119 Broad Street

 

This week we visit 119 Broad Street, across the street from last week's post on 114 Broad Street. The property was purchased by Morton Waring in 1803 and his house was completed by 1807. Waring had accumulated his wealth as a factor, or a middleman between seller and purchaser of crops and other goods.

However, fortunes change, and Waring found himself in adverse circumstances. He subdivided the property and sold the lot with the house at 119 Broad Street in 1811 to Mordecai Cohen. Cohen added to the property in 1818 when he purchased the lot to the west of the house. Mordecai Cohen was born in Poland in 1763 and later emigrated to the United States. He soon made his fortune in real estate and banking, and he was known to be one of the wealthiest men in Charleston in the 1830s.

Directly across the street from Cohen's mansion was St. Andrews Society Hall at 118 Broad Street, built around 1815 (this Hall burned to the ground during the last great fire of 1861, and the site is now commemorated with a plaque). St.

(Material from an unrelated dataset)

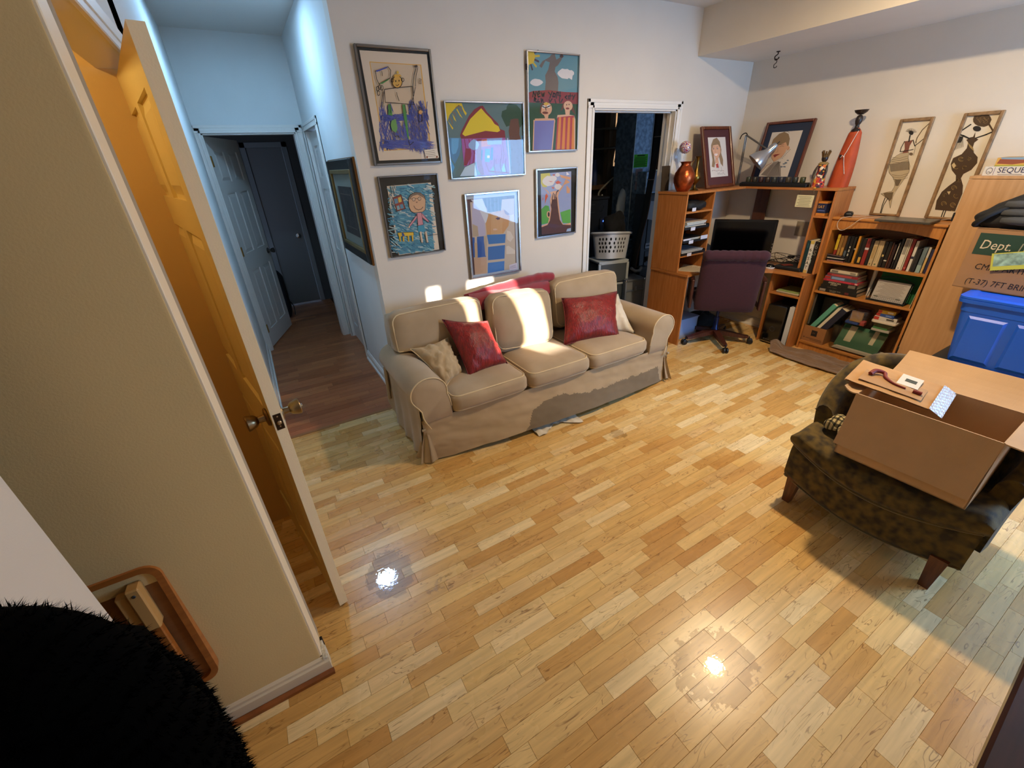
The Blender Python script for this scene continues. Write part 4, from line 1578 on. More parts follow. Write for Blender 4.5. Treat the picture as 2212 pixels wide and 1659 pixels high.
# 6 tree, black mount
o, w, h, yy = framed('framed_picture', 'painting of a brown tree trunk with orange leaves and green hills', 2.010, 2.416, 1.146, 1.658, group=GP, mount=blackmat, fw=.012)
Q = ((150, 140), (1005, 100), (950, 1440), (155, 1570))
s = Sheet(Q, w, h)
s.poly([(262, 238), (890, 195), (868, 1420), (270, 1495)], '#8f9cc2')
s.poly([(262, 238), (450, 225), (470, 300), (380, 520), (300, 510), (265, 440)], '#c3b83a')
for c, rx, ry in (((430, 390), 130, 105), ((620, 510), 75, 62), ((610, 265), 48, 38), ((520, 340), 70, 60)):
    s.blob(c, rx, ry, '#d4cfcc', 14, .08, int(c[0]))
for p in ([(420, 390), (520, 400), (470, 410)], [(500, 260), (560, 250), (540, 290)], [(560, 420), (620, 380), (690, 430), (600, 455)], [(480, 510), (540, 520), (520, 560)], [(350, 690), (380, 640), (410, 700), (370, 780), (345, 870)], [(300, 720), (310, 760), (290, 800)]):
    s.poly(p, '#c6522a')
for p in ([(650, 260), (880, 320), (860, 370), (680, 320)], [(780, 350), (860, 420), (740, 470), (700, 540), (640, 620), (630, 580), (720, 470)], [(790, 480), (860, 560), (850, 640), (790, 640)], [(280, 500), (360, 560), (420, 610), (440, 680), (380, 600)]):
    s.poly(p, '#cf9a72')
s.poly([(268, 970), (350, 890), (420, 900), (440, 1000), (420, 1250), (268, 1290)], '#4f9a44')
s.poly([(655, 1030), (850, 965), (865, 970), (862, 1250), (700, 1250)], '#55a046')
s.poly([(450, 770), (480, 680), (450, 620), (520, 600), (600, 590), (640, 620), (615, 700), (640, 1000), (655, 1200), (720, 1275), (862, 1240), (862, 1290), (268, 1340), (268, 1310), (400, 1260), (455, 1000)], '#cf9f7c')
s.poly([(448, 800), (470, 880), (490, 770), (560, 760), (590, 700), (605, 900), (640, 1180), (700, 1280), (865, 1285), (868, 1420), (270, 1495), (268, 1340), (390, 1290), (440, 1200), (475, 960)], '#4e2f2a')
for L_ in ([(490, 770), (520, 640)], [(540, 760), (545, 660)], [(560, 740), (585, 620), (620, 580)]):
    s.line(L_, .008, '#3a3640')
s.blob((415, 1075), 40, 70, '#cf9f7c', 12)
s.blob((418, 1075), 20, 50, '#1c1412', 10)
s.poly([(790, 200), (855, 260), (790, 275)], '#e3dde0')
s.poly([(790, 1365), (865, 1345), (865, 1410), (770, 1420)], '#93acc8')
s.build(o, (0, yy, 0))

# picture on the hall's right-hand wall: heavy black frame, gilt slip, grey mount
hp = thing('framed_picture', 'dark engraving in a heavy black and gilt frame on the hall wall', 'picture', (XC, 3.56, 1.447))
f = MB()
for a, b, c, d in ((-.44, -.36, -.335, .335), (.36, .44, -.335, .335), (-.36, .36, .255, .335), (-.36, .36, -.335, -.255)):
    f.box(-.030, 0, a, b, c, d, .006)
f.build('frame', mat('black lacquer frame', '#14120f', .3), hp)
f = MB()
for a, b, c, d in ((-.372, -.345, -.27, .27), (.345, .372, -.27, .27), (-.345, .345, .243, .27), (-.345, .345, -.27, -.243)):
    f.box(-.034, -.01, a, b, c, d, .003)
f.build('gilt_slip', mat('old gilt', '#8a7448', .4, .8), hp)
f = MB()
for a, b, c, d in ((-.444, -.438, -.34, .34), (.438, .444, -.34, .34), (-.44, .44, .334, .34), (-.44, .44, -.34, -.334)):
    f.box(-.014, 0, a, b, c, d)
f.build('gilt_edge', mat('worn gilt edge', '#9a6b38', .45, .6), hp)
MB().box(-.016, -.004, -.35, .35, -.25, .25).build('mount_card', mat('grey green mount', '#8f948a', .8), hp)
MB().box(-.018, -.015, -.235, .235, -.175, .16).build('engraving', mat('dark engraving', '#3a3431', .8, var=.35, vscale=18), hp)
f = MB()
for a, b, c, d in ((-.185, -.18, -.125, .11), (.18, .185, -.125, .11), (-.185, .185, .105, .11), (-.185, .185, -.125, -.12)):
    f.box(-.0185, -.0175, a, b, c, d)
f.build('engraved_border', mat('faded border', '#6d6455', .8), hp)
MB().add([(-.024, -.345, -.243), (-.024, .345, -.243), (-.024, .345, .243), (-.024, -.345, .243)], [(0, 3, 2, 1)]).build('glass_pane', pane_m, hp, fix=False)

# ================================================================== corner desk with hutch
def wood(name, col, col2, rough=.45, scale=6, stretch=(1, 1, 12), coat=.1):
    return mat(name, col, rough, var=.1, vscale=scale, stretch=stretch, col2=col2, coat=coat, detail=6, bump=.05, bscale=80)


dk = wood('orange brown laminate', '#bb7a42', '#a5652e', .42, 5, (14, 14, 1))
dk_h = wood('orange brown laminate flat', '#bb7a42', '#a8682f', .42, 5, (14, 1.2, 14))
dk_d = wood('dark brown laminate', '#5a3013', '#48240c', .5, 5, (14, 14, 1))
DC = Vector((3.95, 2.6, 0))
desk = thing('corner_desk', 'orange-brown corner computer desk with an L-shaped hutch in the room corner', 'desk', DC)


def dbox(name, x0, x1, y0, y1, z0, z1, m_=None, b=.0015):
    return off(DC).box(x0, x1, y0, y1, z0, z1, b).build(name, m_ or dk, desk)


dbox('side_panel', 3.388, 3.404, 2.585, 3.03, 0, .690)
dbox('hutch_panel', 3.380, 3.396, 2.70, 3.03, .712, 1.392)
dbox('hutch_panel', 3.748, 3.764, 2.70, 3.03, .712, 1.392)
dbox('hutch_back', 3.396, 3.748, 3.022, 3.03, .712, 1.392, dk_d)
dbox('shelf', 3.396, 3.748, 2.70, 3.022, 1.232, 1.247, dk_h)
dbox('shelf', 3.396, 3.748, 2.70, 3.022, .846, .861, dk_h)
top = [(3.380, 2.575), (3.66, 2.575), (3.74, 2.55), (4.01, 2.27), (4.085, 2.19), (4.10, 2.10), (4.10, 1.935), (4.085, 1.918), (4.47, 1.918), (4.47, 3.03), (3.380, 3.03)]
off(DC).prism(top, 'z', .690, .711).build('desk_top', dk_h, desk)
hut = [(3.375, 2.695), (4.195, 2.695), (4.195, 1.893), (4.48, 1.893), (4.48, 3.035), (3.375, 3.035)]
off(DC).prism(hut, 'z', 1.392, 1.411).build('hutch_top', dk_h, desk)
dbox('hutch_panel', 4.20, 4.475, 1.897, 1.913, .712, 1.392)
dbox('hutch_panel', 4.20, 4.475, 2.030, 2.046, .712, 1.392)
dbox('shelf', 4.20, 4.475, 1.913, 2.030, 1.178, 1.193, dk_h)
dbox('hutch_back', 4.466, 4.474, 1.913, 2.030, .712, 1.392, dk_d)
dbox('back_post', 4.452, 4.466, 2.605, 2.735, .712, 1.392, dk_d)
dbox('tower_panel', 4.145, 4.45, 1.922, 1.938, 0, .690)
dbox('tower_panel', 4.145, 4.45, 2.212, 2.228, 0, .690)
dbox('shelf', 4.150, 4.44, 1.938, 2.212, .486, .502, dk_h)
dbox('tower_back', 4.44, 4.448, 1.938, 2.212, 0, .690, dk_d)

# --- things on the hutch top
ZT = 1.4115
copper = mat('mottled copper', '#a5502a', .28, .85, var=.25, vscale=30, bump=.4, bscale=90)
oldbrass = mat('aged brass', '#7a5f2e', .3, 1.0, var=.3, vscale=25)
v = thing('vase', 'copper-red mottled vase on the desk hutch nearest the utility door', 'vase', (3.462, 2.83, ZT))
MB().lathe([(0, 0), (.048, 0), (.052, .006), (.070, .035), (.086, .075), (.090, .110), (.082, .150), (.062, .185), (.044, .205), (.038, .218), (.043, .232), (.056, .240), (.052, .240), (.036, .222), (.03, .2), (0, .2)], 36).build('vase_body', copper, v, 60)
v = thing('ewer', 'slim aged brass ewer with a tall flaring neck beside the copper vase', 'ewer', (3.59, 2.81, ZT))
MB().lathe([(0, 0), (.040, 0), (.042, .006), (.030, .014), (.014, .024), (.010, .045), (.018, .058), (.040, .085), (.046, .105), (.038, .130), (.020, .160), (.013, .20), (.0125, .235), (.018, .262), (.030, .276), (.027, .276), (.012, .25), (0, .2)], 28).build('ewer_body', oldbrass, v, 60)
m = MB().tube(smooth_path([(-.035, 0, .12), (-.075, 0, .17), (-.072, 0, .215), (-.04, 0, .25), (-.016, 0, .255)], 6), .0035, 8)
m.build('handle', oldbrass, v, 80)
v = thing('glass_ornament', 'colourful glass ball on a clear curled stem behind the two vases', 'ornament', (3.545, 2.93, ZT))
cg = thin_glass('clear stem glass', .02, .08)
m = MB()
m.lathe([(0, 0), (.030, 0), (.03, .004), (.008, .012), (.006, .1), (.006, .30), (.004, .31), (0, .31)], 16)
m.build('stem', cg, v, 60)
m = MB().lathe([(.0001, .30), (.025, .305), (.044, .322), (.052, .345), (.050, .365), (.038, .388), (.020, .400), (.0001, .404)], 28)
gm = bpy.data.materials.new('streaked coloured glass')
gm.use_nodes = True
_b = gm.node_tree.nodes['Principled BSDF']
_b.inputs['Roughness'].default_value = .06
_b.inputs['Coat Weight'].default_value = 1
_t = gm.node_tree.nodes.new('ShaderNodeTexVoronoi'); _t.inputs['Scale'].default_value = 26
_r = gm.node_tree.nodes.new('ShaderNodeValToRGB'); _r.color_ramp.interpolation = 'CONSTANT'
for i, c in enumerate(('#b02a20', '#e8e4de', '#c9a12a', '#5a3a8a', '#b02a20', '#3a6ab0', '#e8e4de')):
    e = _r.color_ramp.elements[i] if i < 2 else _r.color_ramp.elements.new(i / 7)
    e.position, e.color = i / 7, (*lin(c), 1)
_s = gm.node_tree.nodes.new('ShaderNodeSeparateColor')
gm.node_tree.links.new(_t.outputs['Color'], _s.inputs[0])
gm.node_tree.links.new(_s.outputs[0], _r.inputs[0]); gm.node_tree.links.new(_r.outputs[0], _b.inputs['Base Color'])
m.build('glass_ball', gm, v, 80)
m = MB().tube(smooth_path([(-.03, .01, .0), (-.055, .01, .08), (-.05, .01, .17), (-.085, .01, .25), (-.09, .01, .30), (-.055, .01, .335)], 6), .012, 10)
m.build('glass_leaf', thin_glass('milky leaf glass', .1, .16, (.85, .87, .92)), v, 80)
m = MB().box(-.07, .03, -.006, .0, 0, .21)
q = thing('slate_tile', 'plain dark tile leaning on the wall behind the copper vase', 'tile', (3.46, 3.02, ZT), rot=(R_(-4), 0, 0))
m.build('tile_slab', mat('dark slate', '#3b332b', .6, var=.2, vscale=12), q)


def caricature(name, label, corners, fw, frame_m, mount_m, inner, draw):
    """Framed drawing leaning back; corners TL, TR, BR, BL in the room."""
    a, b, c, d = [Vector(p) for p in corners]
    x = ((b - a) + (c - d)).normalized()
    z = ((a - d) + (b - c)).normalized()
    y = z.cross(x).normalized()
    w, h = ((b - a).length + (c - d).length) / 2, ((a - d).length + (b - c).length) / 2
    o = bpy.data.objects.new(name, None)
    COL.objects.link(o)
    o.matrix_world = Matrix(((x.x, y.x, z.x, a.x), (x.y, y.y, z.y, a.y), (x.z, y.z, z.z, a.z), (0, 0, 0, 1)))
    tag(o, label, 'picture')
    f = MB()
    for p, q, r, s in ((0, fw, -h, 0), (w - fw, w, -h, 0), (fw, w - fw, -fw, 0), (fw, w - fw, -h, -h + fw)):
        f.box(p, q, -.022, .004, r, s, .004)
    f.build('frame', frame_m, o)
    MB().box(fw * .5, w - fw * .5, -.008, .002, -h + fw * .5, -fw * .5).build('mount_card', mount_m, o)
    s = Sheet(inner[0], w * (inner[3] - inner[1]), h * (inner[4] - inner[2]))
    draw(s)
    s.build(o, (w * inner[1], -.0086, -h * inner[2]), 'drawing')
    return o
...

Andrews Society Hall hosted the Marquis de Lafayette during his stay in Charleston in 1825.

Lafayette took over a year to tour each of the 24 states of the United States in 1824-1825. He arrived in Charleston on March 15, 1825 and stayed three days here, visiting and being entertained by the Charleston elite. In the digitized collection of Lafayette College in Pennsylvania is an invitation to a banquet in Lafayette's honor to be held at City Hall, March 1825 at 4:00 pm. This dinner must have been quite an elegant affair; we know that Charleston borrowed the gold dinner service belonging to Mordecai Cohen to use at that dinner.

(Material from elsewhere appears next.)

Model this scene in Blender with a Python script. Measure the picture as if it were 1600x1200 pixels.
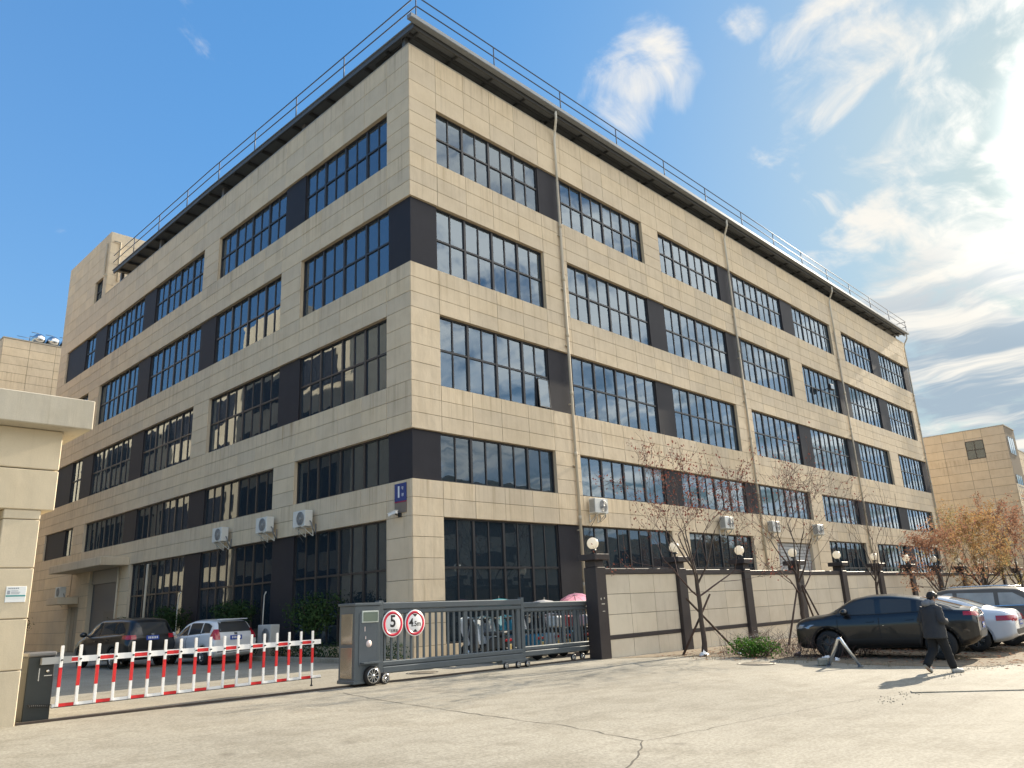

Unfortunately, Cohen later experienced his own financial adversity and sold 119 Broad Street in 1844. The property passed through several owners and in 1957, the Roman Catholic Diocese bought 119 Broad Street for $60,000 to use for office space.

In August 2018, the Catholic Diocese sold 119 Broad for $6,250,000. The house is over 8,000 square feet with a carriage house of over 2,000 square feet. Finally, it appears that 119 Broad will be converted into a magnificent residence again.